(Data records)
+++++
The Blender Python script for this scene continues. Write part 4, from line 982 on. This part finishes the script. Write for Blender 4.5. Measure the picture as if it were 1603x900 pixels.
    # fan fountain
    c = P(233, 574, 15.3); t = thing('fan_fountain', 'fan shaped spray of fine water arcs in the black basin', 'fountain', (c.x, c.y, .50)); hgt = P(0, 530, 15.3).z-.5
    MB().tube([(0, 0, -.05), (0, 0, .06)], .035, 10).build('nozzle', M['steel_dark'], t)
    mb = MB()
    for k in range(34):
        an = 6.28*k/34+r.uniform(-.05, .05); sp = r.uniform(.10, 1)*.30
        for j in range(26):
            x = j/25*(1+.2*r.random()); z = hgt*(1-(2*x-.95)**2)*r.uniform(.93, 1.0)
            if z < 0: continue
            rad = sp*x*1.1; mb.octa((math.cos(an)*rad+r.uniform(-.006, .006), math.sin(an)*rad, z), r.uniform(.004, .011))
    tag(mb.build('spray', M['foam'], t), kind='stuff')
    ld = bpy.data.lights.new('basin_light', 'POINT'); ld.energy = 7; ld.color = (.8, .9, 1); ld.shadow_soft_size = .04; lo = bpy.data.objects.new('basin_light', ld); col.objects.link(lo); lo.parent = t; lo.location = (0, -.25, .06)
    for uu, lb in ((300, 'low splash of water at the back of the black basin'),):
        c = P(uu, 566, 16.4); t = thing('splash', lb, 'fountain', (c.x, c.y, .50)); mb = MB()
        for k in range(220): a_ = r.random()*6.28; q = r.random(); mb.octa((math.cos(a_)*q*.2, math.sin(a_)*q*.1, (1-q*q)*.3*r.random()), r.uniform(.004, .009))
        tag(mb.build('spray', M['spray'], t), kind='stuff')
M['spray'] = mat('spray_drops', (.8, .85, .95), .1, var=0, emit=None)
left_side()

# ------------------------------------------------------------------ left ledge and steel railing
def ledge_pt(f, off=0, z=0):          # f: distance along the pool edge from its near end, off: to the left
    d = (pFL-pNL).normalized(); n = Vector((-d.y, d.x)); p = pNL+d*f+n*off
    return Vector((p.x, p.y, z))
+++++
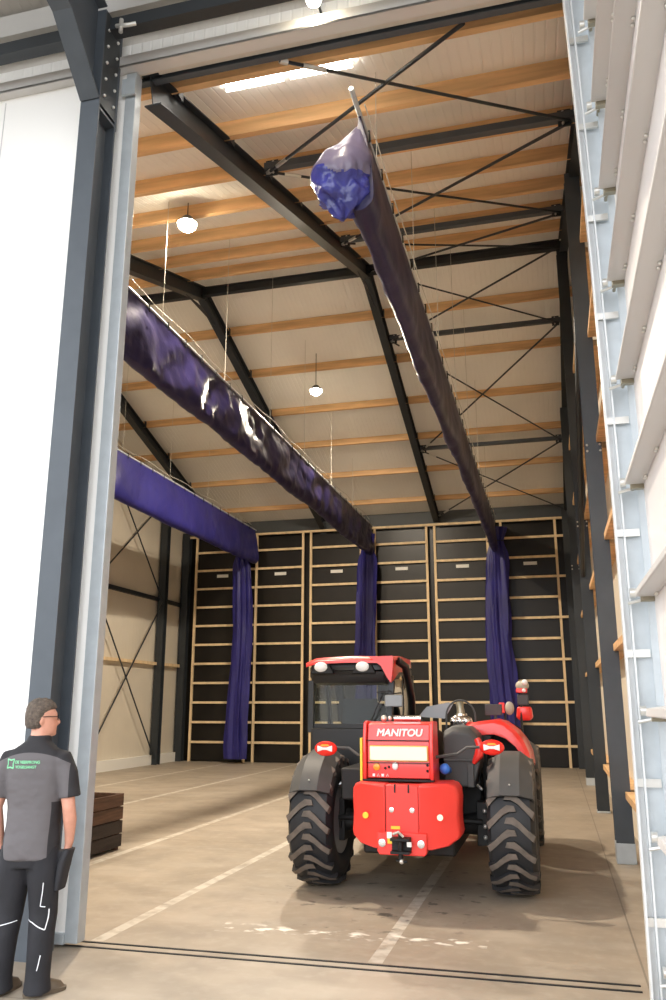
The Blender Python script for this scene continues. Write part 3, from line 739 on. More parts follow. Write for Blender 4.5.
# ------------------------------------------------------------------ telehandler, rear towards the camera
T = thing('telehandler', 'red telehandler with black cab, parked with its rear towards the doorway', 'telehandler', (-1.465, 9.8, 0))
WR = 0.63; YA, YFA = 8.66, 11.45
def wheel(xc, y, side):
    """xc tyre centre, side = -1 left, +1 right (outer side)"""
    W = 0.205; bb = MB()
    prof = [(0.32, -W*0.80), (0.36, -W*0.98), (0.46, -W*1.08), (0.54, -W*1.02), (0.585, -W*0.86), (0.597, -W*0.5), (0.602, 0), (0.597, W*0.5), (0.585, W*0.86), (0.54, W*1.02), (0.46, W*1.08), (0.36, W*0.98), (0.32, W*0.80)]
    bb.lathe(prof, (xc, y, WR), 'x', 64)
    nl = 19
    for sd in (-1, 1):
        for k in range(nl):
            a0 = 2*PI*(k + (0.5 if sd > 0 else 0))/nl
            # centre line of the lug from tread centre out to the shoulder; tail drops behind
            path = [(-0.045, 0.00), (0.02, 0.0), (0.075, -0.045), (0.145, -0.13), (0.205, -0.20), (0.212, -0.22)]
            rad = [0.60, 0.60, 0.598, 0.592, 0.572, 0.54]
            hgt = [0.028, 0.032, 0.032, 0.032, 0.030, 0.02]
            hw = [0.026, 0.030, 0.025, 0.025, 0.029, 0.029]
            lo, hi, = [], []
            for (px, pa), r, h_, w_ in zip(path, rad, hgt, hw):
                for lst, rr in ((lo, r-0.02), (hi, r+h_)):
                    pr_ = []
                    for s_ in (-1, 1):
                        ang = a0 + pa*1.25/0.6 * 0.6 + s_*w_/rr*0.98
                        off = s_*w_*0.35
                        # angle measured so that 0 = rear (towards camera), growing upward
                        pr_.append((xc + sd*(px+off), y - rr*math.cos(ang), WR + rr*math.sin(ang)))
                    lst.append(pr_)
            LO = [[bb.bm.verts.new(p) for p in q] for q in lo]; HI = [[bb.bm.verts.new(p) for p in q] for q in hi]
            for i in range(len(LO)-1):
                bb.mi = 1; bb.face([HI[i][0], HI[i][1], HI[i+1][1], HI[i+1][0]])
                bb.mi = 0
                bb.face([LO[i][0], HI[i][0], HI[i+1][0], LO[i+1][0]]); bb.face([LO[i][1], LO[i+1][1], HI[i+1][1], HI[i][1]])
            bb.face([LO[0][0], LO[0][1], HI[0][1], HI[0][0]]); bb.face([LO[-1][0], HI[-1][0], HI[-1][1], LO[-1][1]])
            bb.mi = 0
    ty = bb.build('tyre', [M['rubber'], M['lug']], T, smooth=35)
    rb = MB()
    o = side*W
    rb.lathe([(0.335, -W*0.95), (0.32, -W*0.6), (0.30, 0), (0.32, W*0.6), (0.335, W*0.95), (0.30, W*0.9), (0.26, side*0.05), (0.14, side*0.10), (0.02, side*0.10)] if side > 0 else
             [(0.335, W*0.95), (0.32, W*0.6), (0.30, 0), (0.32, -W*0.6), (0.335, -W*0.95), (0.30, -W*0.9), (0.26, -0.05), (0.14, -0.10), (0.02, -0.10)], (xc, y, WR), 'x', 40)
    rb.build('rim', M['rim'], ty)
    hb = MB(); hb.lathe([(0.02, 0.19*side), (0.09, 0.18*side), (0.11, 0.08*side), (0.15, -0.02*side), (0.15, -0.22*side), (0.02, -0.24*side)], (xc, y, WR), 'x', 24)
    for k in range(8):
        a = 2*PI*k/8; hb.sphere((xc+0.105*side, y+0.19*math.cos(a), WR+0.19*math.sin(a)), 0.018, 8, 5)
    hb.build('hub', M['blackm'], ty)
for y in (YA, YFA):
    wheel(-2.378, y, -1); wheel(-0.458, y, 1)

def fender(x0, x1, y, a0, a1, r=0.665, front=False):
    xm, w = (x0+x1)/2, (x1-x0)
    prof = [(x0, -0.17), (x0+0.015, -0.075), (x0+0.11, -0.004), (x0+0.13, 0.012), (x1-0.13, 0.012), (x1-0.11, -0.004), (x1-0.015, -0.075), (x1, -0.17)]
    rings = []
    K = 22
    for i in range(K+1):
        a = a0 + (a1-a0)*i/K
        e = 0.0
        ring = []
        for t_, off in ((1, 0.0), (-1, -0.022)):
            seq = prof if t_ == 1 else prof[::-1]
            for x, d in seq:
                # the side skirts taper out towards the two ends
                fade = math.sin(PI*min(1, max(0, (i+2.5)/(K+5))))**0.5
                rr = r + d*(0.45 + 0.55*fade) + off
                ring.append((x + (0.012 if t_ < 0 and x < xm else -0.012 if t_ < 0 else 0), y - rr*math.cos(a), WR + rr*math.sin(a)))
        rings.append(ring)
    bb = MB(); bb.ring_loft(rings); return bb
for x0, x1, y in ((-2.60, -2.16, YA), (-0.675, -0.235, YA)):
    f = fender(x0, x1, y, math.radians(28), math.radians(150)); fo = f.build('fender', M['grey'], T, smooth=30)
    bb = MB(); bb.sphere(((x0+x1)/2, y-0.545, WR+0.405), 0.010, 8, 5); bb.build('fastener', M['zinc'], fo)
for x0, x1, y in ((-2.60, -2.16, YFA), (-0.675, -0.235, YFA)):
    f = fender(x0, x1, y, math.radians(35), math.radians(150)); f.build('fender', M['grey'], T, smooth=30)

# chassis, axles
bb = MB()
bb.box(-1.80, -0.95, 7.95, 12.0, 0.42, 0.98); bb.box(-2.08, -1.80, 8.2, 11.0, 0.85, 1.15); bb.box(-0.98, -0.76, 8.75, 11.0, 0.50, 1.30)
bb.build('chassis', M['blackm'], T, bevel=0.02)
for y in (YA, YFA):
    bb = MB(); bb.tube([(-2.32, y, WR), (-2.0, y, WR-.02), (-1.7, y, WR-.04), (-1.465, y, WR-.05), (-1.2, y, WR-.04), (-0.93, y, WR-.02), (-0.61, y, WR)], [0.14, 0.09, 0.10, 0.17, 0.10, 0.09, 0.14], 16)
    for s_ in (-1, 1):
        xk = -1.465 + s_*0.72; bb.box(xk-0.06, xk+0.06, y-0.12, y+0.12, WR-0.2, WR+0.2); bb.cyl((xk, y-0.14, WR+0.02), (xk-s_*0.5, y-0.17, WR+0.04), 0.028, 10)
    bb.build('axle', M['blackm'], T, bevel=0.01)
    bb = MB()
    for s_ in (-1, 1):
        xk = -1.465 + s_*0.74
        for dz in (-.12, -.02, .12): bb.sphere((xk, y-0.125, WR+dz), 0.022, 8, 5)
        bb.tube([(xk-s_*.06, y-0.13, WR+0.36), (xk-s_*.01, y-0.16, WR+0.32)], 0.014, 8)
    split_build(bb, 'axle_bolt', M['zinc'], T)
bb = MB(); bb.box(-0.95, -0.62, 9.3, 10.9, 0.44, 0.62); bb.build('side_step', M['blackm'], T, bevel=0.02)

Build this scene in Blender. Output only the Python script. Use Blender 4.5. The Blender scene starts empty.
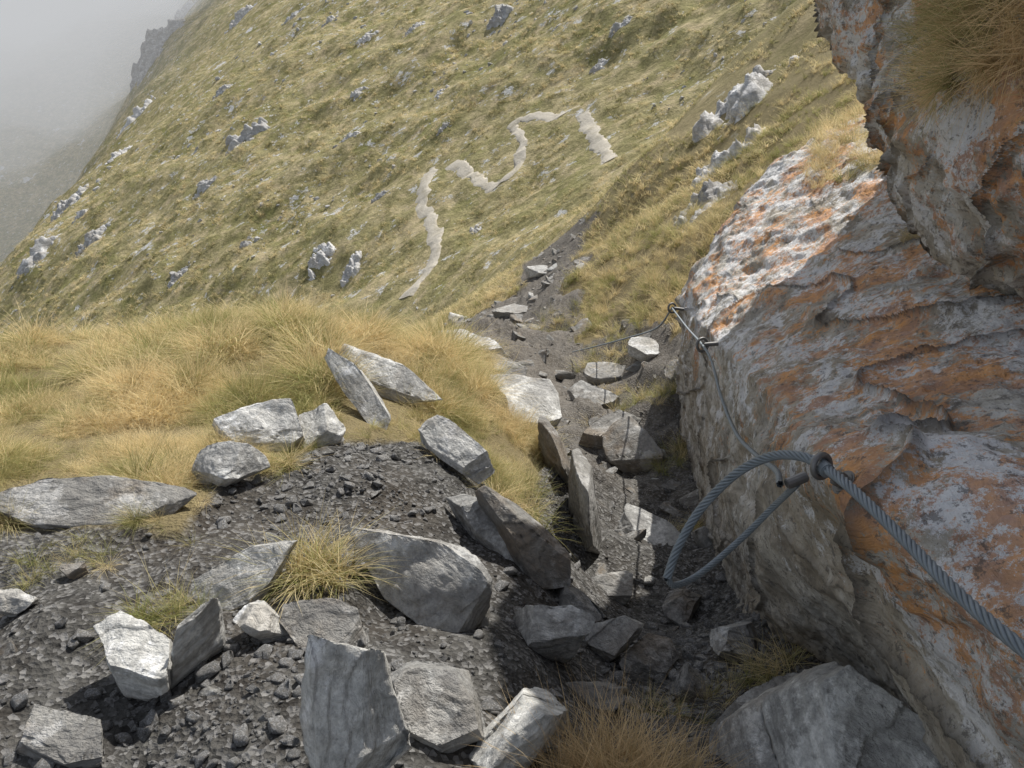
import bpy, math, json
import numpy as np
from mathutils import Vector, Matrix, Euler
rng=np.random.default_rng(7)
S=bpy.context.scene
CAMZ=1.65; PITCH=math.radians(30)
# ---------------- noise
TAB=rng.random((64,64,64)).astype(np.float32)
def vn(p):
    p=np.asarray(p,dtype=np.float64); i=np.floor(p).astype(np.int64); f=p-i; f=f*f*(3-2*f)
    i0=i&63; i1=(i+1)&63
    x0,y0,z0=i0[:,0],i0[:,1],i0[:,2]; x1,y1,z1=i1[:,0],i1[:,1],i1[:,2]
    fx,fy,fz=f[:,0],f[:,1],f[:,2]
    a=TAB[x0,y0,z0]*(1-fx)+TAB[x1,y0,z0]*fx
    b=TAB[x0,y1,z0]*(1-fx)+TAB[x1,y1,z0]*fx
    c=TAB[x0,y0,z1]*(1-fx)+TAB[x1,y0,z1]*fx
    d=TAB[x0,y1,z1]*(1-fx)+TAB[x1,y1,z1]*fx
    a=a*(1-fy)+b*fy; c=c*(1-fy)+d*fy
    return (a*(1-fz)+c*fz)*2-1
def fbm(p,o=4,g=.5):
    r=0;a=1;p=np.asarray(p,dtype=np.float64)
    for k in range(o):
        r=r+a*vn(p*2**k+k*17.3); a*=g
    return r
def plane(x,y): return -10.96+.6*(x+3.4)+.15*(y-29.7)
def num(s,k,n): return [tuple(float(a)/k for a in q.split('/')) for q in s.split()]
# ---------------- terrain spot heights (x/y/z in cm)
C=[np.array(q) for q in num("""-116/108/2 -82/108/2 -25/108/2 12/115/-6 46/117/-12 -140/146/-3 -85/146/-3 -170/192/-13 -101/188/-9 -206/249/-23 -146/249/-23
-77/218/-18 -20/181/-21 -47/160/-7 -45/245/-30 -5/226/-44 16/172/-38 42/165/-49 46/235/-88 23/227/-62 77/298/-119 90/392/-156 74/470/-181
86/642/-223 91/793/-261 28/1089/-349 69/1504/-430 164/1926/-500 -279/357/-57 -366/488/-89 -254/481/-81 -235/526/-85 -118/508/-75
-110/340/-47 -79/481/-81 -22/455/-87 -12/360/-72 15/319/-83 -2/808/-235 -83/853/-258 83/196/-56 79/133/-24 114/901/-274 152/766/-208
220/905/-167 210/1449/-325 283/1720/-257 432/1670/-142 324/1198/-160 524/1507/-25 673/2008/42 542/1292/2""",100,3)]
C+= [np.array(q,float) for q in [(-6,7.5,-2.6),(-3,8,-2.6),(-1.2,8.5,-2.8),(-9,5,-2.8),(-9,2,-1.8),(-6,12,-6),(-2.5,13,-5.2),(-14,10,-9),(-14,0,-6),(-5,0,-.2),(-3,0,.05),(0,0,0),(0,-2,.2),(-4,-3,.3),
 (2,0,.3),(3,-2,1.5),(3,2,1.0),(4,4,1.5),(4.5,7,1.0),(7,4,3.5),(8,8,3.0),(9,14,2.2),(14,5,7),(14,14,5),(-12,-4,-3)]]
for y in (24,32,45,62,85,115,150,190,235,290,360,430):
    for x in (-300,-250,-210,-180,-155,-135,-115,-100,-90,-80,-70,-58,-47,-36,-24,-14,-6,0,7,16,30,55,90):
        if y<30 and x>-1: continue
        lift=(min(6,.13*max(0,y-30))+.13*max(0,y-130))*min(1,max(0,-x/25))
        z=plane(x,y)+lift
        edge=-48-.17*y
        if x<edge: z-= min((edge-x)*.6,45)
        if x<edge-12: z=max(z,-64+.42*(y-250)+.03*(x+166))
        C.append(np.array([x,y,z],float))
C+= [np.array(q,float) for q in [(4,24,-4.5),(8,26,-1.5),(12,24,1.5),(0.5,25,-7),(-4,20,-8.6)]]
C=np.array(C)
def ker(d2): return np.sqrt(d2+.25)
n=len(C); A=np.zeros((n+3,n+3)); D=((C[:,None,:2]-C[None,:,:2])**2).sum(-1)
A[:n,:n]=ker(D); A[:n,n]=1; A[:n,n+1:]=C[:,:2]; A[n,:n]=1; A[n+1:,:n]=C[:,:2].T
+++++
What needs to be done: Your task is to quote exactly the lines beginning with the one that contains "were 1603x900 pixels." and ending with the one that contains "return Vector((p.x, p.y, z))", with nothing left out or added.

Result for this exercise:
The Blender Python script for this scene continues. Write part 4, from line 982 on. This part finishes the script. Write for Blender 4.5. Measure the picture as if it were 1603x900 pixels.
    # fan fountain
    c = P(233, 574, 15.3); t = thing('fan_fountain', 'fan shaped spray of fine water arcs in the black basin', 'fountain', (c.x, c.y, .50)); hgt = P(0, 530, 15.3).z-.5
    MB().tube([(0, 0, -.05), (0, 0, .06)], .035, 10).build('nozzle', M['steel_dark'], t)
    mb = MB()
    for k in range(34):
        an = 6.28*k/34+r.uniform(-.05, .05); sp = r.uniform(.10, 1)*.30
        for j in range(26):
            x = j/25*(1+.2*r.random()); z = hgt*(1-(2*x-.95)**2)*r.uniform(.93, 1.0)
            if z < 0: continue
            rad = sp*x*1.1; mb.octa((math.cos(an)*rad+r.uniform(-.006, .006), math.sin(an)*rad, z), r.uniform(.004, .011))
    tag(mb.build('spray', M['foam'], t), kind='stuff')
    ld = bpy.data.lights.new('basin_light', 'POINT'); ld.energy = 7; ld.color = (.8, .9, 1); ld.shadow_soft_size = .04; lo = bpy.data.objects.new('basin_light', ld); col.objects.link(lo); lo.parent = t; lo.location = (0, -.25, .06)
    for uu, lb in ((300, 'low splash of water at the back of the black basin'),):
        c = P(uu, 566, 16.4); t = thing('splash', lb, 'fountain', (c.x, c.y, .50)); mb = MB()
        for k in range(220): a_ = r.random()*6.28; q = r.random(); mb.octa((math.cos(a_)*q*.2, math.sin(a_)*q*.1, (1-q*q)*.3*r.random()), r.uniform(.004, .009))
        tag(mb.build('spray', M['spray'], t), kind='stuff')
M['spray'] = mat('spray_drops', (.8, .85, .95), .1, var=0, emit=None)
left_side()

# ------------------------------------------------------------------ left ledge and steel railing
def ledge_pt(f, off=0, z=0):          # f: distance along the pool edge from its near end, off: to the left
    d = (pFL-pNL).normalized(); n = Vector((-d.y, d.x)); p = pNL+d*f+n*off
    return Vector((p.x, p.y, z))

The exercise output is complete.